Task requirements » Go over the listing below line by line and tally those containing "Blender". Give only the tally.

Scripts that build scenes:
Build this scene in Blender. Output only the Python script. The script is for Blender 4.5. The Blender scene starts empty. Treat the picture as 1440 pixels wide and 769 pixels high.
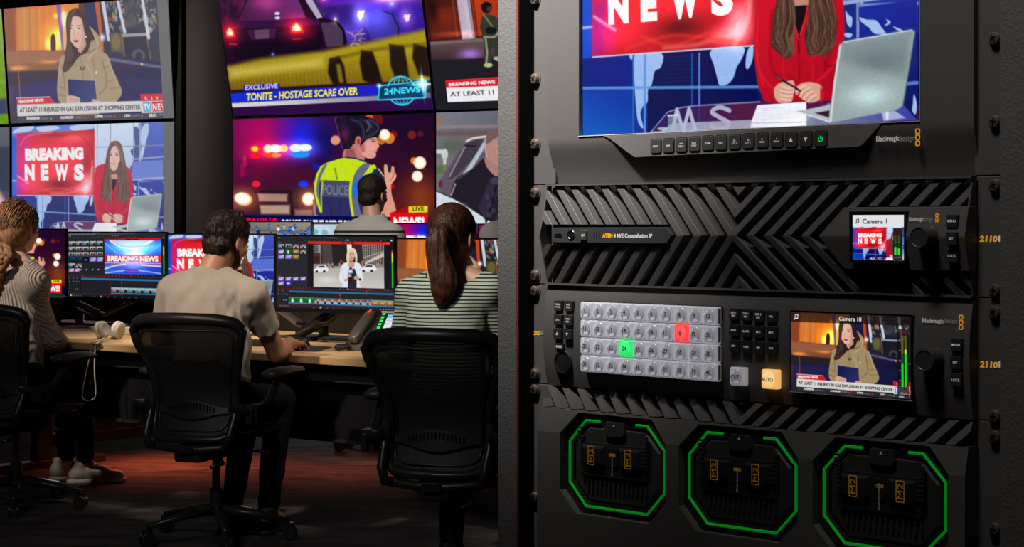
import bpy, bmesh, math, random
import numpy as np
from mathutils import Vector, Matrix

# ------------------------------------------------------------------ camera, world, lights, exposure
SC = bpy.context.scene
COL = SC.collection
F, CX, HY, CZ = 2750.0, 720.0, 315.0, 1.28      # focal length in pixels (1440x769 frame), centre column, horizon row, eye height

cam_data = bpy.data.cameras.new('camera')
cam_data.sensor_width = 36.0
cam_data.lens = F / 1440.0 * 36.0
cam_data.shift_y = -(384.5 - HY) / 1440.0
cam_data.clip_start = 0.05
camera = bpy.data.objects.new('camera', cam_data)
camera.location = (0, 0, CZ)
camera.rotation_euler = (math.pi / 2, 0, 0)
COL.objects.link(camera)
SC.camera = camera

SC.view_settings.view_transform = 'Standard'
SC.view_settings.look = 'None'
SC.view_settings.exposure = 0.0
SC.view_settings.gamma = 1.0
SC.view_settings.use_curve_mapping = False

world = bpy.data.worlds.new('world')
SC.world = world
world.use_nodes = True
world.node_tree.nodes['Background'].inputs[0].default_value = (0.35, 0.33, 0.32, 1)
world.node_tree.nodes['Background'].inputs[1].default_value = 0.012


def lamp(name, kind, loc, target, power, color, size=0.3, size_y=None, angle=60, blend=0.6, spread=None):
    d = bpy.data.lights.new(name, kind)
    d.energy = power
    d.color = color
    if kind == 'AREA':
        d.shape = 'RECTANGLE' if size_y else 'DISK'
        d.size = size
        if size_y:
            d.size_y = size_y
        if spread:
            d.spread = math.radians(spread)
    else:
        d.shadow_soft_size = size
    if kind == 'SPOT':
        d.spot_size = math.radians(angle)
        d.spot_blend = blend
    o = bpy.data.objects.new(name, d)
    o.location = loc
    o.rotation_euler = (Vector(target) - Vector(loc)).to_track_quat('-Z', 'Y').to_euler()
    COL.objects.link(o)
    return o


# rack: a lamp high on the left in front of the equipment rack, aimed at its upper left corner
lamp('rack_spot', 'SPOT', (-0.26, 1.47, 2.12), (0.02, 1.76, 1.64), 150, (1.0, 0.97, 0.94), 0.04, angle=45, blend=1.0)
lamp('rack_spot', 'SPOT', (-0.02, 1.12, 2.25), (0.32, 1.47, 1.62), 24, (1.0, 0.97, 0.94), 0.12, angle=50, blend=1.0)
# chair fill, then ceiling spots over the desks
lamp('chair_fill', 'AREA', (-2.4, 3.8, 3.2), (-1.0, 7.6, 0.8), 4.5, (1.0, 0.95, 0.92), 1.2, size_y=0.6, spread=70)  # unseen soft fill added to give the chairs highlights
lamp('ceiling_spot', 'SPOT', (-2.6, 6.2, 3.0), (-1.26, 8.05, 1.13), 370, (1.0, 0.86, 0.74), 0.07, angle=22, blend=0.9)
lamp('ceiling_spot', 'SPOT', (-3.8, 7.2, 3.0), (-2.3, 9.0, 1.16), 400, (1.0, 0.86, 0.74), 0.07, angle=22, blend=0.9)
lamp('ceiling_spot', 'SPOT', (-1.45, 5.2, 3.0), (-0.24, 7.0, 1.2), 290, (1.0, 0.90, 0.80), 0.07, angle=22, blend=0.9)
lamp('ceiling_spot', 'SPOT', (-1.6, 9.0, 3.2), (-0.7, 11.2, 1.35), 270, (1.0, 0.93, 0.86), 0.12, angle=26, blend=0.9)
lamp('desk_spot', 'SPOT', (-1.5, 8.9, 3.3), (-1.35, 9.5, 0.73), 400, (1.0, 0.84, 0.66), 0.15, angle=38, blend=0.9)
lamp('ceiling_spot', 'SPOT', (-0.2, 7.4, 3.0), (-0.95, 8.3, 0.85), 150, (1.0, 0.86, 0.72), 0.1, angle=24, blend=0.9)
lamp('column_wash', 'SPOT', (-4.2, 13.3, 2.9), (-2.2, 13.8, 2.1), 36, (1.0, 0.88, 0.84), 0.2, angle=75, blend=1.0)
lamp('under_desk_lamp', 'SPOT', (-1.85, 10.5, 0.62), (-1.8, 10.4, 0.0), 62, (1.0, 0.16, 0.07), 0.12, angle=118, blend=1.0)
lamp('under_desk_lamp', 'SPOT', (-0.85, 10.2, 0.62), (-0.85, 10.2, 0.0), 18, (1.0, 0.22, 0.12), 0.12, angle=140, blend=1.0)
lamp('floor_wash', 'SPOT', (-1.2, 13.2, 0.66), (-1.0, 12.2, 0.0), 22, (1.0, 0.95, 0.92), 0.12, angle=150, blend=1.0)


def at(px, py, Y):
    """world point at frame pixel (px, py) and distance Y along the viewing axis"""
    return Vector(((px - CX) / F * Y, Y, CZ - (py - HY) / F * Y))


def onz(px, py, z):
    """world point at frame pixel on the horizontal plane z"""
    Y = (CZ - z) * F / (py - HY)
    return at(px, py, Y)


# ------------------------------------------------------------------ materials
MATS = {}


def new_mat(name):
    m = bpy.data.materials.new(name)
    m.use_nodes = True
    return m, m.node_tree.nodes, m.node_tree.links, m.node_tree.nodes['Principled BSDF']


def mat(name, col, rough=0.5, metal=0.0, spec=0.5, bump=0.0, bscale=200.0, detail=2.0, emit=None, estr=1.0, vary=0.0, coat=0.0, trans=0.0, sheen=0.0):
    if name in MATS:
        return MATS[name]
    m, n, l, b = new_mat(name)
    b.inputs['Base Color'].default_value = (*col, 1)
    b.inputs['Roughness'].default_value = rough
    b.inputs['Metallic'].default_value = metal
    b.inputs['Specular IOR Level'].default_value = spec
    b.inputs['Coat Weight'].default_value = coat
    b.inputs['Sheen Weight'].default_value = sheen
    if trans:
        b.inputs['Transmission Weight'].default_value = trans
    if emit:
        b.inputs['Emission Color'].default_value = (*emit, 1)
        b.inputs['Emission Strength'].default_value = estr
    if bump or vary:
        tc = n.new('ShaderNodeTexCoord')
        nz = n.new('ShaderNodeTexNoise')
        nz.inputs['Scale'].default_value = bscale
        nz.inputs['Detail'].default_value = detail
        l.new(tc.outputs['Object'], nz.inputs['Vector'])
        if bump:
            bp = n.new('ShaderNodeBump')
            bp.inputs['Strength'].default_value = bump
            bp.inputs['Distance'].default_value = 0.002
            l.new(nz.outputs['Fac'], bp.inputs['Height'])
            l.new(bp.outputs['Normal'], b.inputs['Normal'])
        if vary:
            mx = n.new('ShaderNodeMix')
            mx.data_type = 'RGBA'
            mx.inputs[6].default_value = (*[c * (1 - vary) for c in col], 1)
            mx.inputs[7].default_value = (*[min(1, c * (1 + vary)) for c in col], 1)
            l.new(nz.outputs['Fac'], mx.inputs[0])
            l.new(mx.outputs[2], b.inputs['Base Color'])
    MATS[name] = m
    return m


def srgb(r, g, b):
    f = lambda c: (c / 255 / 12.92) if c <= 10.31 else ((c / 255 + 0.055) / 1.055) ** 2.4
    return (f(r), f(g), f(b))


# ------------------------------------------------------------------ objects
def tag(o, label=None, cat=None, group=None, kind=None):
    if label: o['label'] = label
    if cat: o['category'] = cat
    if group: o['group'] = group
    if kind: o['kind'] = kind
    return o


def thing(name, label, cat, loc=(0, 0, 0), rz=0.0, group=None):
    o = bpy.data.objects.new(name, None)
    o.empty_display_size = 0.05
    COL.objects.link(o)
    o.location = loc
    o.rotation_euler = (0, 0, rz)
    return tag(o, label, cat, group)


def copy_tree(o, parent=None):
    c = o.copy()
    COL.objects.link(c)
    if parent is not None:
        c.parent = parent
    for ch in list(o.children):
        copy_tree(ch, c)
    return c


class MB:
    """collects shapes into one mesh object"""
    def __init__(s):
        s.v, s.f = [], []

    def add(s, vs, fs, M=None):
        k = len(s.v)
        for p in vs:
            p = Vector(p)
            s.v.append((M @ p) if M is not None else p)
        s.f += [tuple(i + k for i in f) for f in fs]
        return s

    def box(s, c, d, M=None, taper=None):
        x, y, z = d[0] / 2, d[1] / 2, d[2] / 2
        t = taper or 1.0
        vs = [(-x, -y, -z), (x, -y, -z), (x, y, -z), (-x, y, -z), (-x * t, -y * t, z), (x * t, -y * t, z), (x * t, y * t, z), (-x * t, y * t, z)]
        T = Matrix.Translation(c)
        if M is not None: T = T @ M.to_4x4()
        return s.add(vs, [(0, 3, 2, 1), (4, 5, 6, 7), (0, 1, 5, 4), (1, 2, 6, 5), (2, 3, 7, 6), (3, 0, 4, 7)], T)

    def prism(s, poly, y0, y1, M=None, scale1=None, c=None):
        """2-D outline in X,Z swept from y0 to y1; optional shrink towards c at y1"""
        n = len(poly)
        if scale1 is not None:
            if c is None: c = (sum(p[0] for p in poly) / n, sum(p[1] for p in poly) / n)
            p1 = [(c[0] + (p[0] - c[0]) * scale1, c[1] + (p[1] - c[1]) * scale1) for p in poly]
        else:
            p1 = poly
        vs = [(p[0], y0, p[1]) for p in poly] + [(p[0], y1, p[1]) for p in p1]
        fs = [tuple(range(n)), tuple(range(2 * n - 1, n - 1, -1))] + [(i, (i + 1) % n, n + (i + 1) % n, n + i) for i in range(n)]
        return s.add(vs, fs, M)

    def ring(s, outer, inner, y0, y1, M=None):
        """frame between two outlines with the same number of points"""
        n = len(outer)
        vs = [(p[0], y0, p[1]) for p in outer] + [(p[0], y0, p[1]) for p in inner] + [(p[0], y1, p[1]) for p in outer] + [(p[0], y1, p[1]) for p in inner]
        fs = []
        for i in range(n):
            j = (i + 1) % n
            fs += [(i, j, n + j, n + i), (2 * n + i, 3 * n + i, 3 * n + j, 2 * n + j), (i, 2 * n + i, 2 * n + j, j), (n + i, n + j, 3 * n + j, 3 * n + i)]
        return s.add(vs, fs, M)

    def loft(s, rings, M=None, cap=True, closed=True):
        n = len(rings[0]); vs = [p for r in rings for p in r]; fs = []
        for k in range(len(rings) - 1):
            for i in range(n if closed else n - 1):
                j = (i + 1) % n
                fs.append((k * n + i, k * n + j, (k + 1) * n + j, (k + 1) * n + i))
        if cap and closed:
            fs.append(tuple(range(n))); fs.append(tuple(range(len(vs) - 1, len(vs) - 1 - n, -1)))
        return s.add(vs, fs, M)

    def tube(s, pts, r, seg=10, closed=False, flat=None, up=None):
        """round tube along points; r number or list; flat = (sx, sy) cross section scale"""
        P = [Vector(p) for p in pts]; n = len(P)
        R = r if isinstance(r, (list, tuple)) else [r] * n
        rings = []; prev = None
        for i in range(n):
            a = P[(i - 1) % n] if (closed or i > 0) else P[i]
            b = P[(i + 1) % n] if (closed or i < n - 1) else P[i]
            t = (b - a).normalized()
            if prev is None:
                u = Vector(up) if up else (Vector((0, 0, 1)) if abs(t.z) < 0.9 else Vector((1, 0, 0)))
            else:
                u = prev
            u = (u - t * u.dot(t)).normalized(); prev = u
            w = t.cross(u)
            sx, sy = flat or (1, 1)
            rings.append([P[i] + u * (math.cos(2 * math.pi * k / seg) * R[i] * sx) + w * (math.sin(2 * math.pi * k / seg) * R[i] * sy) for k in range(seg)])
        if closed:
            rings.append(rings[0])
            # align seam
            best = min(range(seg), key=lambda o: (rings[-2][o] - rings[0][0]).length)
            rings[-1] = [rings[0][(k - best) % seg] for k in range(seg)]
        return s.loft(rings, cap=not closed)

    def lathe(s, prof, M=None, seg=24):
        """profile (radius, height) turned about Z"""
        rings = [[(max(r, 1e-5) * math.cos(2 * math.pi * k / seg), max(r, 1e-5) * math.sin(2 * math.pi * k / seg), h) for k in range(seg)] for r, h in prof]
        return s.loft(rings, M)

    def ball(s, c, r, seg=16, rings=10, M=None):
        rr = r if isinstance(r, (tuple, list)) else (r, r, r)
        R = []
        for j in range(rings + 1):
            a = math.pi * (j / rings) ; a = min(max(a, 0.02), math.pi - 0.02)
            R.append([(c[0] + rr[0] * math.sin(a) * math.cos(2 * math.pi * k / seg), c[1] + rr[1] * math.sin(a) * math.sin(2 * math.pi * k / seg), c[2] + rr[2] * math.cos(a)) for k in range(seg)])
        return s.loft(R, M)

    def build(s, name, m, parent=None, bevel=0.0, bseg=2, smooth=False, sub=0, loc=None, rot=None, merge=False):
        me = bpy.data.meshes.new(name)
        me.from_pydata([tuple(p) for p in s.v], [], s.f)
        bm = bmesh.new(); bm.from_mesh(me)
        if merge: bmesh.ops.remove_doubles(bm, verts=bm.verts, dist=merge if isinstance(merge, float) else 1e-6)
        bmesh.ops.recalc_face_normals(bm, faces=bm.faces)
        bm.to_mesh(me); bm.free()
        return link(name, me, m, parent, bevel, bseg, smooth, sub, loc, rot)


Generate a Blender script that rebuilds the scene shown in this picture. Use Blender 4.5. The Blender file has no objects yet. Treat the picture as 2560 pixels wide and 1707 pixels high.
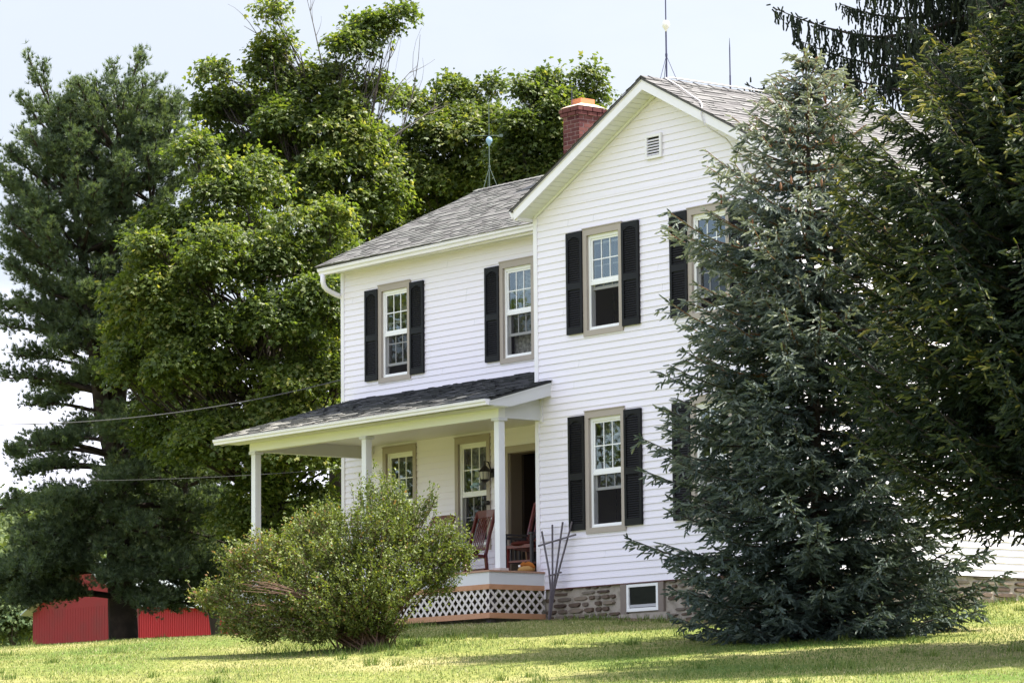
import bpy, math, random
import numpy as np
from mathutils import Vector, Matrix
random.seed(7)
rng = np.random.default_rng(11)
scene = bpy.context.scene
col = scene.collection
PI = math.pi

# ------------------------------------------------------------------ camera
CAM = np.array([42.3282, -34.2856, -2.4469])
YAW, PITCH, ROLL, FPX = -0.8967, 0.1239, -0.0096, 9120.88
_f = np.array([math.sin(YAW)*math.cos(PITCH), math.cos(YAW)*math.cos(PITCH), math.sin(PITCH)])
_r = np.array([math.cos(YAW), -math.sin(YAW), 0.0]); _u = np.cross(_r, _f)
CR = _r*math.cos(ROLL)+_u*math.sin(ROLL); CU = -_r*math.sin(ROLL)+_u*math.cos(ROLL); CF = _f
RIGHT = _r.copy()                                  # level direction across the view
BACK = np.array([-_r[1], _r[0], 0.0])              # level direction away from the viewer
S = 2560/2352.0

def W(x, y, t):
    """survey helper: point seen at (x, y) of a 2352 px wide view, t metres away"""
    d = CR*(x*S-1280)/FPX - CU*(y*S-853.5)/FPX + CF
    return CAM + d*t

cam_d = bpy.data.cameras.new("camera"); cam = bpy.data.objects.new("camera", cam_d); col.objects.link(cam)
cam_d.lens = 36*FPX/2560; cam_d.sensor_width = 36; cam_d.clip_start = 0.5; cam_d.clip_end = 6000
M = Matrix(((CR[0], CU[0], -CF[0], CAM[0]), (CR[1], CU[1], -CF[1], CAM[1]), (CR[2], CU[2], -CF[2], CAM[2]), (0, 0, 0, 1)))
cam.matrix_world = M
scene.camera = cam

# ------------------------------------------------------------------ materials
def mat(name, color, rough=0.6, spec=0.4, noise=None, bump=None, coat=0):
    m = bpy.data.materials.new(name); m.use_nodes = True
    nt = m.node_tree; b = nt.nodes["Principled BSDF"]
    b.inputs["Base Color"].default_value = (*color, 1); b.inputs["Roughness"].default_value = rough
    b.inputs["Specular IOR Level"].default_value = spec
    if noise:
        scale, amt, c2 = noise
        tc = nt.nodes.new("ShaderNodeTexCoord"); n = nt.nodes.new("ShaderNodeTexNoise")
        n.inputs["Scale"].default_value = scale; n.inputs["Detail"].default_value = 6
        r = nt.nodes.new("ShaderNodeValToRGB"); mx = nt.nodes.new("ShaderNodeMix"); mx.data_type = 'RGBA'
        r.color_ramp.elements[0].position = 0.45; r.color_ramp.elements[1].position = 0.72
        r.color_ramp.elements[1].color = (amt, amt, amt, 1); r.color_ramp.elements[0].color = (0, 0, 0, 1)
        nt.links.new(tc.outputs["Object"], n.inputs["Vector"]); nt.links.new(n.outputs["Fac"], r.inputs["Fac"])
        nt.links.new(r.outputs["Color"], mx.inputs["Factor"])
        mx.inputs["A"].default_value = (*color, 1); mx.inputs["B"].default_value = (*c2, 1)
        nt.links.new(mx.outputs["Result"], b.inputs["Base Color"])
    if bump:
        scale, st = bump
        tc = nt.nodes.new("ShaderNodeTexCoord"); n = nt.nodes.new("ShaderNodeTexNoise"); n.inputs["Scale"].default_value = scale
        bp = nt.nodes.new("ShaderNodeBump"); bp.inputs["Strength"].default_value = st; bp.inputs["Distance"].default_value = 0.01
        nt.links.new(tc.outputs["Object"], n.inputs["Vector"]); nt.links.new(n.outputs["Fac"], bp.inputs["Height"])
        nt.links.new(bp.outputs["Normal"], b.inputs["Normal"])
    return m

def ramp_mat(name, stops, rough=0.7, spec=0.3, trans=0.0, noise=None):
    """colour from the per-piece attribute 'tone' (0..1), optional leaf translucency"""
    m = bpy.data.materials.new(name); m.use_nodes = True; nt = m.node_tree
    b = nt.nodes["Principled BSDF"]; out = nt.nodes["Material Output"]
    at = nt.nodes.new("ShaderNodeAttribute"); at.attribute_name = "tone"
    r = nt.nodes.new("ShaderNodeValToRGB"); cr = r.color_ramp
    cr.elements[0].position = stops[0][0]; cr.elements[0].color = (*stops[0][1], 1)
    cr.elements[1].position = stops[-1][0]; cr.elements[1].color = (*stops[-1][1], 1)
    for p, c in stops[1:-1]:
        e = cr.elements.new(p); e.color = (*c, 1)
    src = at.outputs["Fac"]
    if noise:
        tc = nt.nodes.new("ShaderNodeTexCoord"); n = nt.nodes.new("ShaderNodeTexNoise"); n.inputs["Scale"].default_value = noise[0]
        n.inputs["Detail"].default_value = 4
        ma = nt.nodes.new("ShaderNodeMath"); ma.operation = 'MULTIPLY_ADD'
        nt.links.new(tc.outputs["Object"], n.inputs["Vector"]); nt.links.new(n.outputs["Fac"], ma.inputs[0])
        ma.inputs[1].default_value = noise[1]
        sb = nt.nodes.new("ShaderNodeMath"); sb.operation = 'SUBTRACT'; sb.inputs[1].default_value = noise[1]*0.5
        nt.links.new(at.outputs["Fac"], sb.inputs[0]); nt.links.new(sb.outputs[0], ma.inputs[2]); src = ma.outputs[0]
    nt.links.new(src, r.inputs["Fac"])
    nt.links.new(r.outputs["Color"], b.inputs["Base Color"])
    b.inputs["Roughness"].default_value = rough; b.inputs["Specular IOR Level"].default_value = spec
    if trans > 0:
        tr = nt.nodes.new("ShaderNodeBsdfTranslucent"); hs = nt.nodes.new("ShaderNodeMix"); hs.data_type = 'RGBA'; hs.blend_type = 'MULTIPLY'
        hs.inputs["Factor"].default_value = 1; hs.inputs["B"].default_value = (1.5, 1.5, 0.55, 1)
        nt.links.new(r.outputs["Color"], hs.inputs["A"]); nt.links.new(hs.outputs["Result"], tr.inputs["Color"])
        mx = nt.nodes.new("ShaderNodeMixShader"); mx.inputs[0].default_value = trans
        nt.links.new(b.outputs[0], mx.inputs[1]); nt.links.new(tr.outputs[0], mx.inputs[2]); nt.links.new(mx.outputs[0], out.inputs["Surface"])
    return m

siding_m = mat("vinyl_siding", (0.79, 0.75, 0.82), 0.45, 0.35, noise=(0.6, 0.35, (0.75, 0.725, 0.75)))
trimw_m = mat("white_trim", (0.78, 0.755, 0.79), 0.45, 0.4, noise=(3, 0.4, (0.66, 0.65, 0.62)))
post_m = mat("post_paint", (0.72, 0.72, 0.74), 0.5, noise=(2.5, 0.4, (0.62, 0.61, 0.62)))
panel_m = mat("grey_white_panel", (0.60, 0.60, 0.61), 0.5, noise=(2, 0.4, (0.52, 0.52, 0.53)))
soffit_m = mat("soffit_vinyl", (0.74, 0.74, 0.70), 0.5)
tan_m = mat("tan_trim", (0.36, 0.31, 0.265), 0.5, noise=(5, 0.3, (0.31, 0.265, 0.225)))
black_m = mat("black_shutter", (0.005, 0.005, 0.006), 0.55, 0.22)
vinyl_m = mat("window_vinyl", (0.80, 0.80, 0.79), 0.35)
screen_rail_m = mat("grey_aluminium", (0.42, 0.42, 0.44), 0.4)
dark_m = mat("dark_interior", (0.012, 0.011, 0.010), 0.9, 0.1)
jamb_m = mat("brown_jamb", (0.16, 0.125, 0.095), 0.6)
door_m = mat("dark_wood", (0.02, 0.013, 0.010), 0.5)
cedar_m = mat("cedar_board", (0.46, 0.24, 0.13), 0.6, noise=(6, 0.7, (0.40, 0.19, 0.09)))
deck_m = mat("deck_board", (0.38, 0.22, 0.15), 0.6, noise=(5, 0.6, (0.30, 0.19, 0.13)))
lattice_m = mat("lattice_plastic", (0.62, 0.57, 0.53), 0.5, noise=(3, 0.4, (0.54, 0.49, 0.45)))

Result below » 2